If you feel the urge to manipulate, micromanage, or close all exits, pause. That impulse suggests insecurity or misalignment. Return to your center, clarify your intention, and trust that what is meant to stay will stay. The fifth line teaches that true authority is magnetic, not coercive.
When This Line Moves
A moving fifth line in Hexagram 8 often signals a transition from establishing leadership to sustaining it, or from attracting alliance to deepening it. The change may bring new responsibilities, a shift in group dynamics, or a test of your commitment to transparency and openness. Pay attention to the resulting hexagram produced by your divination method, as it will show the specific direction of this evolution.
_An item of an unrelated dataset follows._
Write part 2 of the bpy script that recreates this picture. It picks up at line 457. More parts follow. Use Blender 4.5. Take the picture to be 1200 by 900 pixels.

Practical takeaway: if this line is moving, it is time to formalize what has been implicit. Write down the vision, articulate the values, create the structures that allow voluntary alignment to scale. Move from charismatic leadership to institutional clarity — so that the union you have built can endure beyond your direct presence. This is the work of the wise sovereign: to create systems that embody principles, not just personalities.
Concise Summary
Hexagram 8.5 is the line of manifest, open-handed leadership. It teaches that true union is built on clarity, choice, and trust — not control or coercion. By being transparent in your intentions, firm in your values, and generous in allowing others to choose freely, you attract the right alliances and release what does not belong. The three-sided hunt is a model for all leadership: strong enough to set direction, wise enough to leave an exit, and confident enough to let quality emerge naturally. When you embody this principle, holding together becomes effortless, because it is rooted in shared vision and mutual respect.